Doing multi host failover, used this link
https://wiki.mikrotik.com/wiki/Advanced ... asic_Setup.
Now on host checking per Uplink where:
/ip route
add dst-address=Host1A gateway=GW1 scope=10
add dst-address=Host1B gateway=GW1 scope=10
add dst-address=Host2A gateway=GW2 scope=10
add dst-address=Host2B gateway=GW2 scope=10
"Host", I tried putting 'domain names' instead of just IP, but it wont work. From what i remember, its not possible, am I correct? If so, please help me undertand.
Use of DNS name here would be a bit of a chicken and egg problem, because to resolve the DNS name into an IP address, the router would have to first send a DNS query packet to the IP address of a DNS server, and to do that, it would have to choose a working gateway to send that query. So it makes sense to use DNS servers' IP addresses as the monitored remote destinations directly; also because DNS servers operated by large companies are usually highly available, and because the IP addresses of DNS servers are among the very few ones which do not change.
/ip route
add dst-address=10.1.1.1 gateway=Host1A scope=10 target-scope=10 check-gateway=ping
add dst-address=10.1.1.1 gateway=Host1B scope=10 target-scope=10 check-gateway=ping
It says Host1A as dst-address and now gateway..... plus what is this 10.1.1.1 dst-address?
I understand its probably basic etc, however, cementing your understand goes a long way. So I hope one of you kind people can help me understand.
This is called recursive gateway and I cannot remember seeing this approach anywhere else except Mikrotik, but there's a lot of things I haven't seen aĺthough they do exist
The idea is the following: if the IP address of a route's gateway is not in any directly connected subnet of the router, it means it is an indirect route. So you take the IP address of the gateway and find a route for it. And you repeat this process recursively until you finally find a gateway which is in a directly connected subnet, and use its MAC address to deliver the packet.
If, at some stage of the recursion, you find a route which is currently not available (does not respond to ping) and has no alternative, the whole recursive route becomes unavailable.
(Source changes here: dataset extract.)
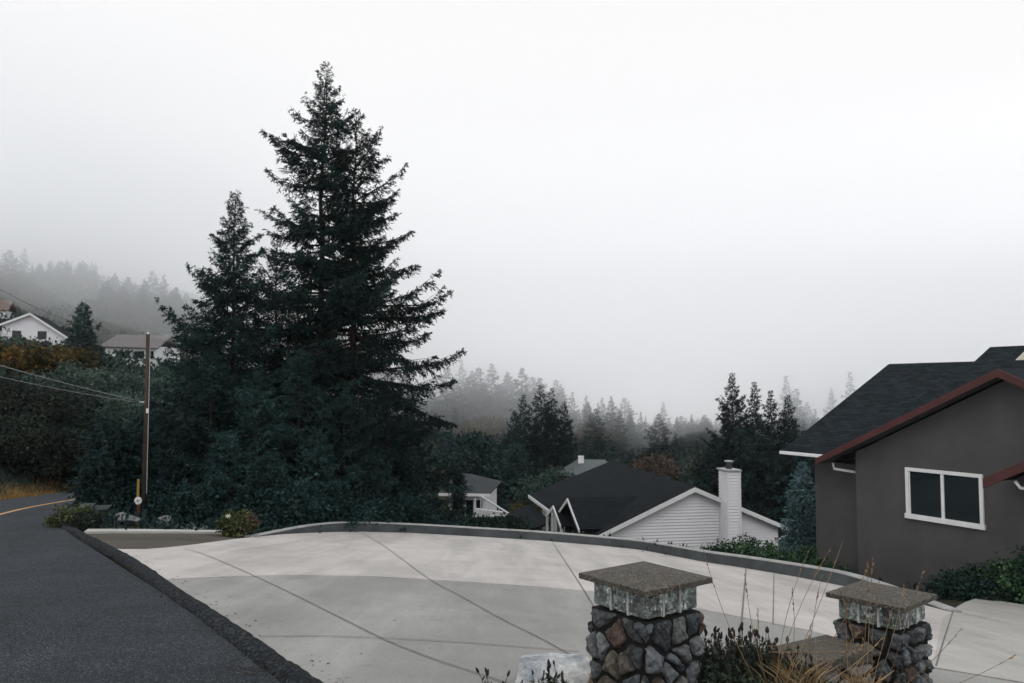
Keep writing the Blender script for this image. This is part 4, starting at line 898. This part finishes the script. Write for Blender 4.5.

When checking whether a WAN interface "works", it makes sense to check that by pinging an IP address (device) somewhere far away in the internet - because if your ISP has a problem, you may be able to ping his gateway router next to you but your packets wouldn't get anywhere further through that gateway. On the other hand, if you would monitor this way just a single remote IP address, the availability of the WAN's gateway would depend on availability of a single external monitored address, so a failure of that monitored address would render that WAN unusable although in fact it would work fine. So you use a two-level recursion - for each WAN interface, you use two monitored addresses as primary and secondary route through the same physical gateway of that WAN interface for some auxiiliary private address you won't ever need to send a packet to, and then you use the auxiliary address as the recursive gateway through that WAN for all other routes.
You could simply use four routes with different priority, two of them via WAN1 and the other two via WAN2, but that would only make sense if a plain failover would be sufficient for you, i.e. you would use WAN1 for everything as long as it would be available, and only use WAN2 if WAN1 would not available. But you often need more complex uses, such as load distribution between the WANs as long as both are available, routing to some destinations or for non-VIP local sources via one of the WANs only, not using the backup one for these clients or destinations even if the primary one becomes unavailable etc. So in these cases, you create one recursive gateway per each WAN using the auxiliary address, and you build your policy routing atop these recursive routes.